4. Where did you get the idea for One Day This Tree Will Fall? What was your inspiration?

The seed of this story came from a few places. At the preschool my children attended, a group of kids in another class became fascinated with a rotting stump they discovered on the playground. They were dissecting it and learning about all the little critters that lived inside it. At the same time, I was reading Peter Wohlleben's The Hidden Life of Trees, which made me consider the incredible drama of a tree's life cycle and its continuing legacy after it dies. A dead tree, as those preschoolers discovered, is absolutely chock full of life. So, I decided to write a cradle to grave biography of a tree, but one in which the concept of "grave" is upended. Because, in the context of a forest ecosystem, a tree's story has no end. 

 

5. If you read this book to a room filled with kids, what message would you want them to leave with?

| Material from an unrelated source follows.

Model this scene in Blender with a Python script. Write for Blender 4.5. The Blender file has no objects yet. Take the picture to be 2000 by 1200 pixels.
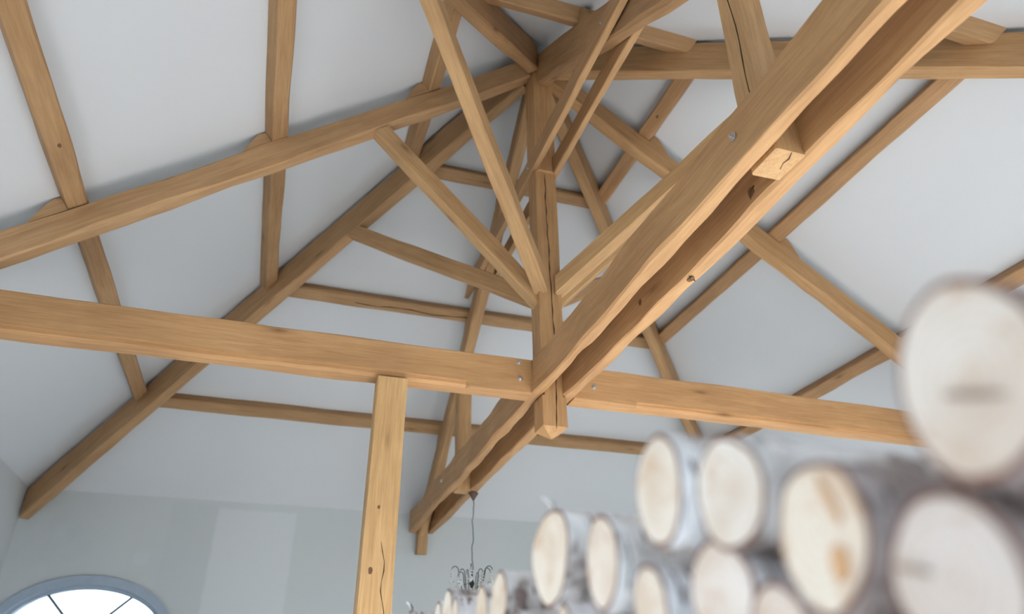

I would hope they'd walk away in awe of the fact that every part of an ecosystem, even a rotting log, contributes to the larger whole. I hope they'd take that sense of profound interconnectedness with them. It's a message that applies to all aspects of life, both within and beyond human societies. As people and as creatures of the earth, we are all interconnected. 

 

6. Who should read this book?

Curious kids! Kids who love animals and nature. Kids who wonder what trials and challenges a tree faces across its thousand-year lifetime. Kids who want to know why dead trees are absolutely essential to forest ecosystems. Kids who want to understand how a tree's life story is also the story of a forest and all its creatures.